El deterioro de la autoridad electoral desde 1985 para nuestros días ha sido paulatino pero consistente, hasta este período en el que de una vez por todas se abandonó todo signo de recato y se escogieron magistrados específicamente comprometidos para ser los diligentes y celosos guardianes del sistema. El Tribunal Supremo Electoral no moverá un dedo para modificar nada en la Ley Electoral y seguirán apoyando la elección de diputados por listados propuestos por los partidos políticos, pero además van a jugar un papel clave en la autorización o rechazo de diferentes planillas, no sólo de representantes al Congreso, sino para las candidaturas a Presidente y Vicepresidente de la República.
Nadie puede ser tan ingenuo como para pensar que en este mar de corrupción se puede esperar una elección transparente. El TSE actual fue integrado para ser la garantía de que si algo falla y se produjera alguna sorpresa, la misma sea sepultada por la vía de un burdo fraude que, por lo visto hasta hoy, a la población le terminará viniendo del norte como le ha ocurrido con el descarado comportamiento de autoridades que roban a las claras, sin cuidarse ya de guardar apariencias y que luego, con total desfachatez, le piden a la población que le dé vuelta a la página y no siga pensando en esas cochinadas, por asquerosas que puedan haber sido.
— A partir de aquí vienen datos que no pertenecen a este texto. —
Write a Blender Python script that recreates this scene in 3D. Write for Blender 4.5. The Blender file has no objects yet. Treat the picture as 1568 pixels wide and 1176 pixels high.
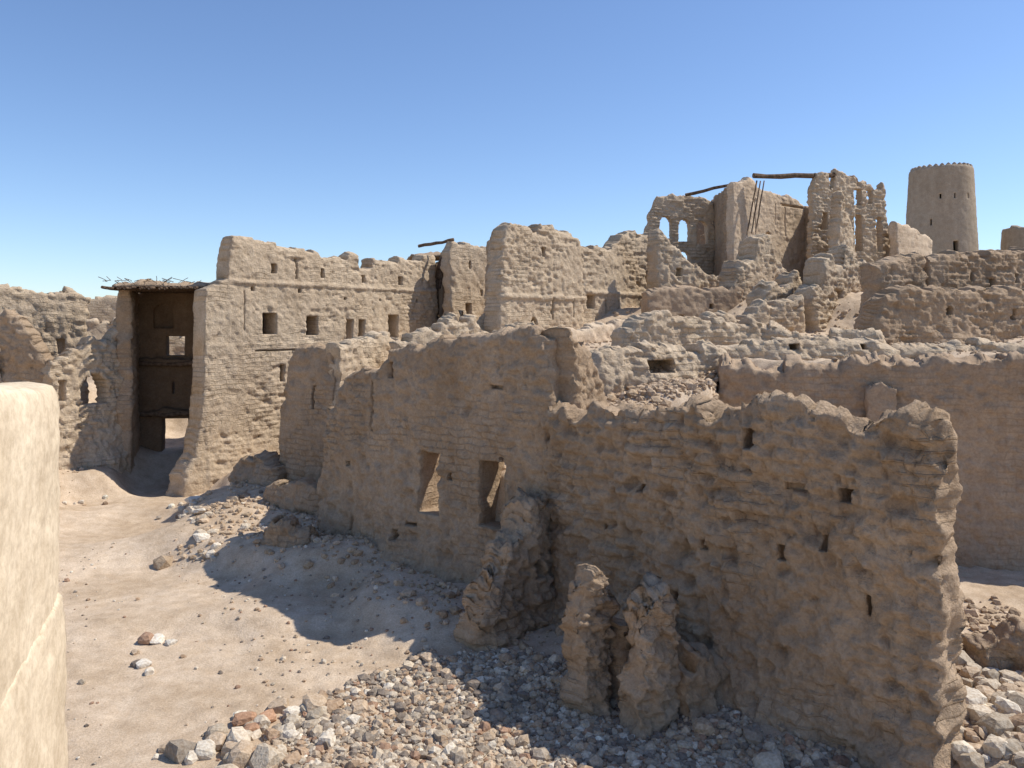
import bpy, math, random, bmesh
import numpy as np
from mathutils import Vector
random.seed(7); RNG=np.random.default_rng(7)
S=bpy.context.scene
# ---------------------------------------------------------------- noise
def _h(ix,iy,iz):
    n=(ix.astype(np.uint32)*np.uint32(374761393)+iy.astype(np.uint32)*np.uint32(668265263)+iz.astype(np.uint32)*np.uint32(2246822519))
    n=(n^(n>>np.uint32(13)))*np.uint32(1274126177)
    n=n^(n>>np.uint32(16))
    return (n&np.uint32(0xffffff)).astype(np.float64)/float(0xffffff)*2-1
def vn(x,y,z):
    x=np.asarray(x,float);y=np.asarray(y,float)+0*x;z=np.asarray(z,float)+0*x
    ix=np.floor(x).astype(np.int64);iy=np.floor(y).astype(np.int64);iz=np.floor(z).astype(np.int64)
    fx=x-ix;fy=y-iy;fz=z-iz
    ux=fx*fx*(3-2*fx);uy=fy*fy*(3-2*fy);uz=fz*fz*(3-2*fz)
    r=0
    for a in (0,1):
        wx=ux if a else 1-ux
        for b in (0,1):
            wy=uy if b else 1-uy
            for c in (0,1):
                wz=uz if c else 1-uz
                r=r+wx*wy*wz*_h(ix+a,iy+b,iz+c)
    return r
def fbm(x,y,z,f=1.0,o=4,g=0.5):
    r=0;a=1.0;t=0
    for i in range(o):
        r=r+a*vn(np.asarray(x)*f+17.3*i,np.asarray(y)*f+5.1*i,np.asarray(z)*f-9.7*i);t+=a;a*=g;f*=2.03
    return r/t*1.5
def sst(a,b,x):
    t=np.clip((x-a)/(b-a),0,1);return t*t*(3-2*t)
# ---------------------------------------------------------------- materials
def newmat(name):
    m=bpy.data.materials.new(name);m.use_nodes=True
    nt=m.node_tree;b=nt.nodes['Principled BSDF'];b.inputs['Roughness'].default_value=0.95
    try:b.inputs['Specular IOR Level'].default_value=0.1
    except Exception:pass
    return m,nt,b
def N(nt,t,**k):
    n=nt.nodes.new(t)
    for a,v in k.items():
        if a in n.inputs.keys():n.inputs[a].default_value=v
        else:setattr(n,a,v)
    return n
def math_(nt,op,a,b):
    n=nt.nodes.new('ShaderNodeMath');n.operation=op
    for i,v in enumerate((a,b)):
        if isinstance(v,(int,float)):n.inputs[i].default_value=v
        else:nt.links.new(v,n.inputs[i])
    return n.outputs[0]
def mix(nt,f,a,b,mode='MIX'):
    n=nt.nodes.new('ShaderNodeMix');n.data_type='RGBA';n.blend_type=mode
    for i,v in ((0,f),(6,a),(7,b)):
        if isinstance(v,(int,float,tuple)):n.inputs[i].default_value=v
        else:nt.links.new(v,n.inputs[i])
    return n.outputs[2]
def ramp(nt,src,p0,p1,c0=(0,0,0,1),c1=(1,1,1,1)):
    r=nt.nodes.new('ShaderNodeValToRGB');r.color_ramp.elements[0].position=p0;r.color_ramp.elements[1].position=p1
    r.color_ramp.elements[0].color=c0;r.color_ramp.elements[1].color=c1
    nt.links.new(src,r.inputs[0]);return r.outputs[0]
def mud(name,ca,cb,brick=0.6,bump=0.5,bw=0.38,bh=0.13,fine=1.0,mort=.4):
    m,nt,b=newmat(name);L=nt.links
    geo=N(nt,'ShaderNodeNewGeometry');P=geo.outputs['Position']
    def noise(sc,det=3,rough=.6,vec=P):
        n=N(nt,'ShaderNodeTexNoise');n.inputs['Scale'].default_value=sc;n.inputs['Detail'].default_value=det;n.inputs['Roughness'].default_value=rough
        L.new(vec,n.inputs['Vector']);return n.outputs['Fac']
    big=noise(.55,2);mid=noise(3.2,5,.68);fin=noise(19,4,.75)
    mp=N(nt,'ShaderNodeMapping');mp.inputs['Scale'].default_value=(1.6,1.6,.22);L.new(P,mp.inputs['Vector'])
    streak=noise(1.3,3,.6,mp.outputs[0])
    col=mix(nt,ramp(nt,big,.35,.65),ca+(1,),cb+(1,))
    col=mix(nt,ramp(nt,mid,.3,.72),mix(nt,1.0,col,(.82,.79,.76,1),'MULTIPLY'),mix(nt,1.0,col,(1.08,1.08,1.08,1),'MULTIPLY'))
    col=mix(nt,ramp(nt,streak,.45,.75),col,mix(nt,1.0,col,(.87,.855,.84,1),'MULTIPLY'))
    col=mix(nt,ramp(nt,fin,.36,.60),mix(nt,1.0,col,(.80,.78,.75,1),'MULTIPLY'),col)
    h=math_(nt,'ADD',math_(nt,'MULTIPLY',mid,.55),math_(nt,'MULTIPLY',fin,.5*fine))
    if brick>0:
        at=N(nt,'ShaderNodeAttribute',attribute_name='wuv')
        wob=N(nt,'ShaderNodeTexNoise');wob.inputs['Scale'].default_value=1.8;L.new(at.outputs['Vector'],wob.inputs['Vector'])
        wm=nt.nodes.new('ShaderNodeVectorMath');wm.operation='MULTIPLY_ADD';L.new(wob.outputs['Color'],wm.inputs[0]);wm.inputs[1].default_value=(.25,.2,0);L.new(at.outputs['Vector'],wm.inputs[2])
        br=N(nt,'ShaderNodeTexBrick');L.new(wm.outputs[0],br.inputs['Vector'])
        br.inputs['Scale'].default_value=1;br.inputs['Brick Width'].default_value=bw;br.inputs['Row Height'].default_value=bh;br.inputs['Mortar Size'].default_value=.018;br.inputs['Mortar Smooth'].default_value=.5
        mk=math_(nt,'MULTIPLY',br.outputs['Fac'],ramp(nt,noise(.8,4),.50,.60))
        h=math_(nt,'SUBTRACT',h,math_(nt,'MULTIPLY',mk,brick))
        col=mix(nt,math_(nt,'MULTIPLY',mk,mort),col,mix(nt,1.0,col,(.7,.66,.6,1),'MULTIPLY'))
    L.new(col,b.inputs['Base Color'])
    bp=N(nt,'ShaderNodeBump');bp.inputs['Strength'].default_value=bump;bp.inputs['Distance'].default_value=.1
    L.new(h,bp.inputs['Height']);L.new(bp.outputs[0],b.inputs['Normal'])
    return m
M_mud=mud('mudbrick',(.44,.325,.22),(.53,.40,.28),.22,.85)
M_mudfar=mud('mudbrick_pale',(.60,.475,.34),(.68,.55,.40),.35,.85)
M_plaster=mud('mud_plaster',(.42,.31,.215),(.49,.37,.26),.04,.4)
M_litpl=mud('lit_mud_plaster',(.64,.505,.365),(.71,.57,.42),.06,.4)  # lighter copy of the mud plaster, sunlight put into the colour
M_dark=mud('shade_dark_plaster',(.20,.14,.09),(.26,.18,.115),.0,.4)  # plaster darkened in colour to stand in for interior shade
M_plaster2=mud('smooth_plaster',(.71,.58,.41),(.77,.64,.465),0,.10,fine=.6)
M_tower=mud('tower_plaster',(.41,.335,.25),(.45,.37,.28),0,.25)
def groundmat():
    m,nt,b=newmat('sandy_ground');L=nt.links
    P=N(nt,'ShaderNodeNewGeometry').outputs['Position']
    def noise(sc,det=3,r=.6):
        n=N(nt,'ShaderNodeTexNoise');n.inputs['Scale'].default_value=sc;n.inputs['Detail'].default_value=det;n.inputs['Roughness'].default_value=r
        L.new(P,n.inputs['Vector']);return n.outputs['Fac']
    col=mix(nt,ramp(nt,noise(.5),.38,.62),(.57,.44,.31,1),(.71,.57,.425,1))
    col=mix(nt,ramp(nt,noise(4,4,.7),.35,.68),mix(nt,1.0,col,(.80,.77,.74,1),'MULTIPLY'),col)
    fin=noise(35,4,.75)
    col=mix(nt,ramp(nt,fin,.36,.6),mix(nt,1.0,col,(.78,.755,.73,1),'MULTIPLY'),col)
    L.new(col,b.inputs['Base Color'])
    h=math_(nt,'ADD',math_(nt,'MULTIPLY',fin,.3),math_(nt,'MULTIPLY',noise(5,4,.7),.6))
    bp=N(nt,'ShaderNodeBump');bp.inputs['Strength'].default_value=.6;bp.inputs['Distance'].default_value=.08
    L.new(h,bp.inputs['Height']);L.new(bp.outputs[0],b.inputs['Normal']);return m
M_ground=groundmat()
def stonemat():
    m,nt,b=newmat('stone');L=nt.links
    at=N(nt,'ShaderNodeAttribute',attribute_name='scol')
    P=N(nt,'ShaderNodeNewGeometry').outputs['Position']
    n=N(nt,'ShaderNodeTexNoise');n.inputs['Scale'].default_value=28;n.inputs['Detail'].default_value=3;L.new(P,n.inputs['Vector'])
    c=mix(nt,ramp(nt,n.outputs['Fac'],.35,.65),mix(nt,1.0,at.outputs['Color'],(.74,.69,.64,1),'MULTIPLY'),at.outputs['Color'])
    L.new(c,b.inputs['Base Color'])
    bp=N(nt,'ShaderNodeBump');bp.inputs['Strength'].default_value=.5;bp.inputs['Distance'].default_value=.03
    L.new(n.outputs['Fac'],bp.inputs['Height']);L.new(bp.outputs[0],b.inputs['Normal']);return m
M_stone=stonemat()
def woodmat():
    m,nt,b=newmat('weathered_wood');L=nt.links
    P=N(nt,'ShaderNodeNewGeometry').outputs['Position']
    n=N(nt,'ShaderNodeTexNoise');n.inputs['Scale'].default_value=9;n.inputs['Detail'].default_value=4;L.new(P,n.inputs['Vector'])
    L.new(ramp(nt,n.outputs['Fac'],.3,.7,(.07,.045,.03,1),(.20,.14,.095,1)),b.inputs['Base Color']);return m
M_wood=woodmat()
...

No van a cancelar a ningún partido político de los que hay actualmente, aunque sean instrumentos de financiamiento ilícito o, peor aún, el mecanismo que utiliza el narcotráfico para tener poderosa presencia en las instituciones tanto a nivel local como en el nivel nacional. No van a sancionar a ninguno de los que son parte del sistema actual, por obvias y evidentes que sean las razones para el castigo, puesto que fueron puestos para servir eficientemente al pacto que generó la Dictadura de la Corrupción y, en cambio, aquellos que puedan representar algún riesgo serán escudriñados ferozmente y cualquier candidato que pudiera surgir contra el sistema, verá cómo le niegan su inscripción, a sabiendas de que cualquier acción de amparo tendría que ir a la cooptada Corte de Constitucionalidad.
En otras palabras, el sueño de que por la vía electoral podamos enfrentar al Pacto de Corruptos se desvanece cuando uno ve cómo opera el actual Tribunal Supremo Electoral, ese mismo que descaradamente se presta para reuniones secretas en las que reciben instrucciones sobre cómo deben ir operando para ser columna vertebral del sistema político que es generador del modelo de la corrupción.
¿Quién diablos podrá juzgar la falsificación de título de uno de los magistrados, no obstante que la misma Universidad que extendió el doctorado ha reconocido el fraude? Ese magistrado, con todo y lo que no se puede ocultar, será figura clave en el proceso y su voto será decisivo cuando tengan que parquear a alguien o darle luz verde a cualquier sinvergüenza debidamente apalabrado.
Lejos, muy lejos, están aquellos tiempos en los que un Arturo Herbruger o un Mario Roberto Guerra Roldán, para citar apenas a dos muy notorios, eran garantía de decencia y total honestidad. A los innombrables de hoy, sin embargo, se les debe reconocer su diligencia para ser celosos guardianes de la podredumbre.